Return the lines that follow, exactly as they appear, from the first through the one containing "tag(o, f'small dark"; no pictures are to be included.
## begin Supplied data
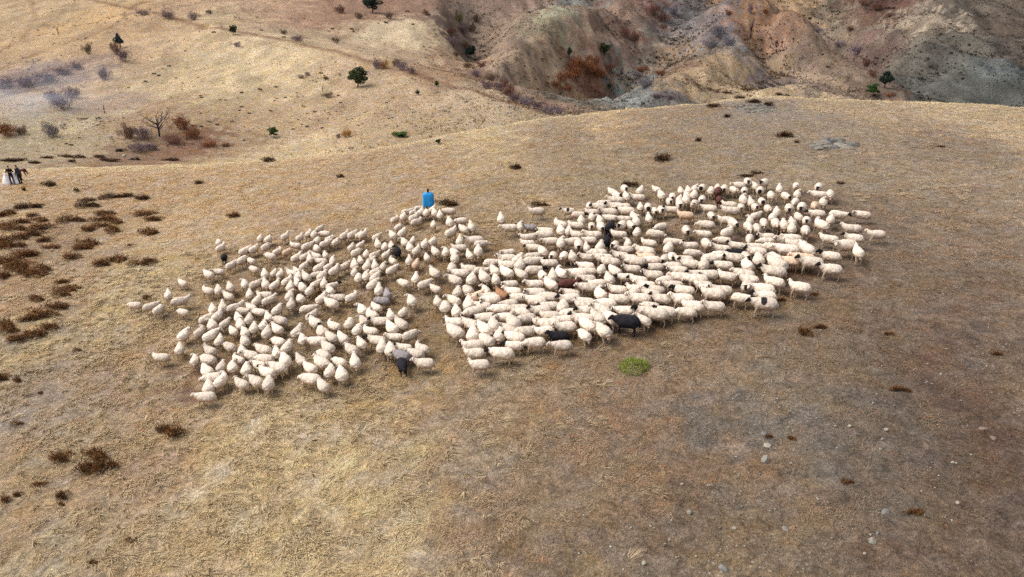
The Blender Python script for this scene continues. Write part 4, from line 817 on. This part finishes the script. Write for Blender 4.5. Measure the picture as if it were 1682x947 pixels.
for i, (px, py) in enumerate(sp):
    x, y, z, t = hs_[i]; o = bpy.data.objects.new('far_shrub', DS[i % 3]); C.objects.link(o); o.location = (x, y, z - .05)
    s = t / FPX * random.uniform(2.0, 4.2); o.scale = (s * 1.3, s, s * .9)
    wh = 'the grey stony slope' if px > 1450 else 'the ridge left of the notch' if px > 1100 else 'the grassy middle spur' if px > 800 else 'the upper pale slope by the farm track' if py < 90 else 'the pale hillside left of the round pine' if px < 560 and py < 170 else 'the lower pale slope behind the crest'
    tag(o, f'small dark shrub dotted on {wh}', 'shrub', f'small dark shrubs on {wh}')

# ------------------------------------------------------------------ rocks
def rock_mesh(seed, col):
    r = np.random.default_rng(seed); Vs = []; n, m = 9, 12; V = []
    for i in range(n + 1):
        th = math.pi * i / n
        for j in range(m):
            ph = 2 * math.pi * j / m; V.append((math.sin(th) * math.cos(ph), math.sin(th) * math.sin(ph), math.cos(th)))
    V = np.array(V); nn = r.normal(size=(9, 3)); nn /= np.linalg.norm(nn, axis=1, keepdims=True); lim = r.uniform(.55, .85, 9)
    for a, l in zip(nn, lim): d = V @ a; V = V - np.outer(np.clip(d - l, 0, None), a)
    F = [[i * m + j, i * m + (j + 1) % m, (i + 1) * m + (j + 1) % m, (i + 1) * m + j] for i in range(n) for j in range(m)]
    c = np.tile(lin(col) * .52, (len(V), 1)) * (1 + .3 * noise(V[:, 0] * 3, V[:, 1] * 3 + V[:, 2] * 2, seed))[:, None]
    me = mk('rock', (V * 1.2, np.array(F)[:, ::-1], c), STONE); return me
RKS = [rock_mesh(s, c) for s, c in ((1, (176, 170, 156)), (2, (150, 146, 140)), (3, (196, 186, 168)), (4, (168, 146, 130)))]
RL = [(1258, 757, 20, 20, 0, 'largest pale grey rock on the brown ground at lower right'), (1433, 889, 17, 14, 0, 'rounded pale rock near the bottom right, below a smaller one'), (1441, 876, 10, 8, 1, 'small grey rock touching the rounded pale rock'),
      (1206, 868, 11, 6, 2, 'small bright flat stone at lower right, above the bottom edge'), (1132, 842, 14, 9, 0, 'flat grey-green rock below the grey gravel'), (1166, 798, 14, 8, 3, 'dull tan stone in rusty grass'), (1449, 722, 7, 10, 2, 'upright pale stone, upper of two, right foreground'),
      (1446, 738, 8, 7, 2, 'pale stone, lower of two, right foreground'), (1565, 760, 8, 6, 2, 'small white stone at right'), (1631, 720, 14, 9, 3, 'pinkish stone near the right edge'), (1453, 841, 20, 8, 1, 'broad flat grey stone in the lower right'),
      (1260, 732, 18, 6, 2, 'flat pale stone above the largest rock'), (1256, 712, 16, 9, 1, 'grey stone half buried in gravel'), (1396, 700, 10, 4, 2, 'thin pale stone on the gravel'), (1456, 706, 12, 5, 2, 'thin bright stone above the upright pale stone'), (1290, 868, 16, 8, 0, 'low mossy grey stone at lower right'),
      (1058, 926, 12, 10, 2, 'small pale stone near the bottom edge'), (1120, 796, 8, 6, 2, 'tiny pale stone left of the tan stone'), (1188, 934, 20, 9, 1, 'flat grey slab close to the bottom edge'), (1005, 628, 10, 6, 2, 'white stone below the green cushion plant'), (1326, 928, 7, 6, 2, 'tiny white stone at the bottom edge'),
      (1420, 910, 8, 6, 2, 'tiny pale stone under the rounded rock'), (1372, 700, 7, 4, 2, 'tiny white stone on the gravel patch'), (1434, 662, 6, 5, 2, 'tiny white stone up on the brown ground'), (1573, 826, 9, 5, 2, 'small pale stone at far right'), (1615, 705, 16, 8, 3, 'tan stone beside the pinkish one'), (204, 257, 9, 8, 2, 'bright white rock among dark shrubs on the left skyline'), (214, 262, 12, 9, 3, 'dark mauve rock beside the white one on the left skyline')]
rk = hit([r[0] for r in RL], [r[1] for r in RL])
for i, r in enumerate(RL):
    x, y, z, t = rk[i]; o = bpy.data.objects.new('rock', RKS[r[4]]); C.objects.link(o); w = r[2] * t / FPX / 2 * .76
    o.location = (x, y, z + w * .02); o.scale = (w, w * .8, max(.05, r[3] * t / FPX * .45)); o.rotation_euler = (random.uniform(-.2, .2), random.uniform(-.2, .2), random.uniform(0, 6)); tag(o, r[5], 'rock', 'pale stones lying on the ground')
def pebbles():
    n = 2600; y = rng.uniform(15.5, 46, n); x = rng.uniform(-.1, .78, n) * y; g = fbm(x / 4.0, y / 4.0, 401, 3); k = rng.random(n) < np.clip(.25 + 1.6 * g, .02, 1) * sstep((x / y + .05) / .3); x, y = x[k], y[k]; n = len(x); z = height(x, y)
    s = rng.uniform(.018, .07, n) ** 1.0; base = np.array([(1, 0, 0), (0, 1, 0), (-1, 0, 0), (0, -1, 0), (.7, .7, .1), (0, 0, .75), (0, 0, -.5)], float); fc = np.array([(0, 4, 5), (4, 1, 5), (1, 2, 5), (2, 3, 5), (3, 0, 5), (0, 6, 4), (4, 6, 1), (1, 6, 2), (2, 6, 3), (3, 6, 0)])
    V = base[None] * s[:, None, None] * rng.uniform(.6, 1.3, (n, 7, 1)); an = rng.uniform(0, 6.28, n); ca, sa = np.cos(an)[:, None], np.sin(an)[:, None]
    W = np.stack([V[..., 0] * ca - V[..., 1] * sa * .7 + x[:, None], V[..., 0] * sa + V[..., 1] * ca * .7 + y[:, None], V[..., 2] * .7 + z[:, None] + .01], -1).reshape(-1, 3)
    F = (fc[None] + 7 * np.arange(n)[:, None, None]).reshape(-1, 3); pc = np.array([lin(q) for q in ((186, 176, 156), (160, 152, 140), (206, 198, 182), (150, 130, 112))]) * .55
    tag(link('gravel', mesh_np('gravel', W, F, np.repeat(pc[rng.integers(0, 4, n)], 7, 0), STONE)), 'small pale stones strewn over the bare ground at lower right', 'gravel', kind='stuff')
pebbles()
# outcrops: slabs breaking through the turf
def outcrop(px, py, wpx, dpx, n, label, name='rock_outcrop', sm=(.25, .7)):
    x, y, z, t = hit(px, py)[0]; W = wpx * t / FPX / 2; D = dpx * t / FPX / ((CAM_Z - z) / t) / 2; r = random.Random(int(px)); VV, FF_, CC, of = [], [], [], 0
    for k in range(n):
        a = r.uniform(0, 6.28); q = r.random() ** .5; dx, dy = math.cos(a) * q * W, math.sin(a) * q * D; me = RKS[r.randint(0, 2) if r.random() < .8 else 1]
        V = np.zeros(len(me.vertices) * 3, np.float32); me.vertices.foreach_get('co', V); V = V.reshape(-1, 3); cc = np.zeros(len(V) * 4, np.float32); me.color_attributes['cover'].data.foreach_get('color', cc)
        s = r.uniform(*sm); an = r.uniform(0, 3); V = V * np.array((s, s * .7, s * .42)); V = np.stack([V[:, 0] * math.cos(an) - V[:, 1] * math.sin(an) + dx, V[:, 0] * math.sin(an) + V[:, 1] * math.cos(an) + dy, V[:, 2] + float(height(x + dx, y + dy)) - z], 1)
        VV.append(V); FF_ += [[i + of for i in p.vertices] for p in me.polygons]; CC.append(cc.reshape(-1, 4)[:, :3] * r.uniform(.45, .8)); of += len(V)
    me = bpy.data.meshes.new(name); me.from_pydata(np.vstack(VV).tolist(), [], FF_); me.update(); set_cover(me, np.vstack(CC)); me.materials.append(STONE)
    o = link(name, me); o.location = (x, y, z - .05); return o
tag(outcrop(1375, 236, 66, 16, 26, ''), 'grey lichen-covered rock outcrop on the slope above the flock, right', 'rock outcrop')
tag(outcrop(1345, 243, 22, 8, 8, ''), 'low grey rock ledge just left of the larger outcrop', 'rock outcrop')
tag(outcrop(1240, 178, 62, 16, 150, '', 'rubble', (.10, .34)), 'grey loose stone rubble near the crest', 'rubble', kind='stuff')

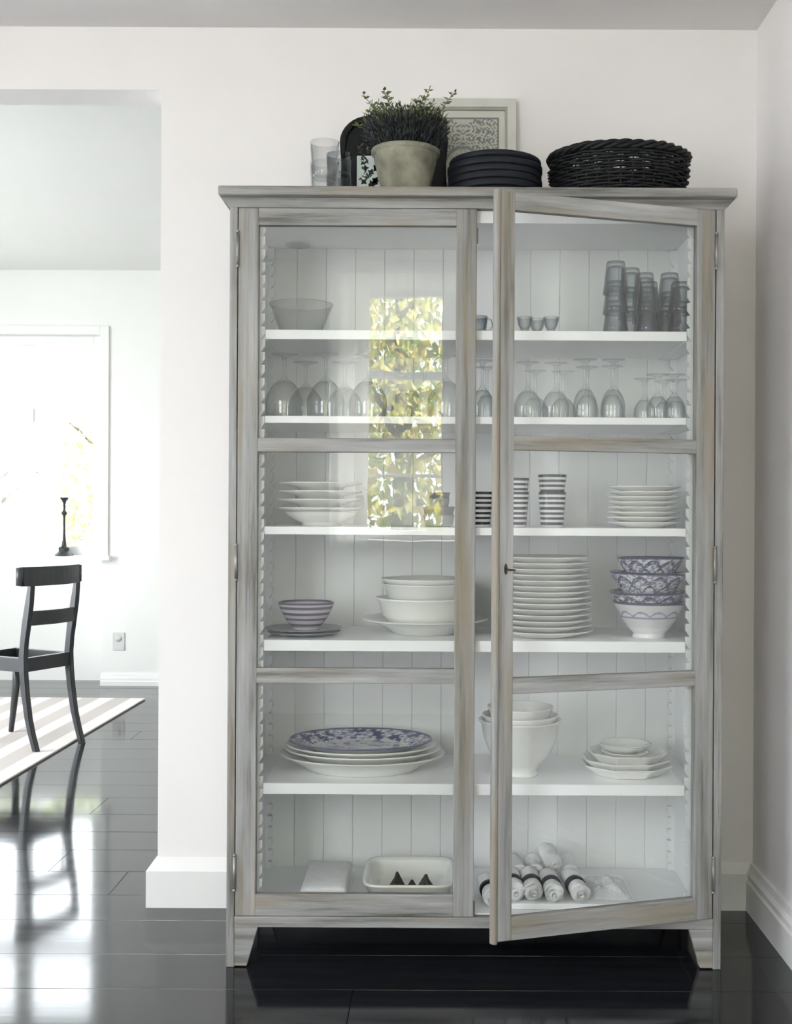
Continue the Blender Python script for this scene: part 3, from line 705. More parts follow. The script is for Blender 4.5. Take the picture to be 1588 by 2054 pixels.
## end Supplied data
• _Answer to this problem_
The Blender Python script for this scene continues. Write part 4, from line 817 on. This part finishes the script. Write for Blender 4.5. Measure the picture as if it were 1682x947 pixels.
for i, (px, py) in enumerate(sp):
    x, y, z, t = hs_[i]; o = bpy.data.objects.new('far_shrub', DS[i % 3]); C.objects.link(o); o.location = (x, y, z - .05)
    s = t / FPX * random.uniform(2.0, 4.2); o.scale = (s * 1.3, s, s * .9)
    wh = 'the grey stony slope' if px > 1450 else 'the ridge left of the notch' if px > 1100 else 'the grassy middle spur' if px > 800 else 'the upper pale slope by the farm track' if py < 90 else 'the pale hillside left of the round pine' if px < 560 and py < 170 else 'the lower pale slope behind the crest'
    tag(o, f'small dark shrub dotted on {wh}', 'shrub', f'small dark shrubs on {wh}')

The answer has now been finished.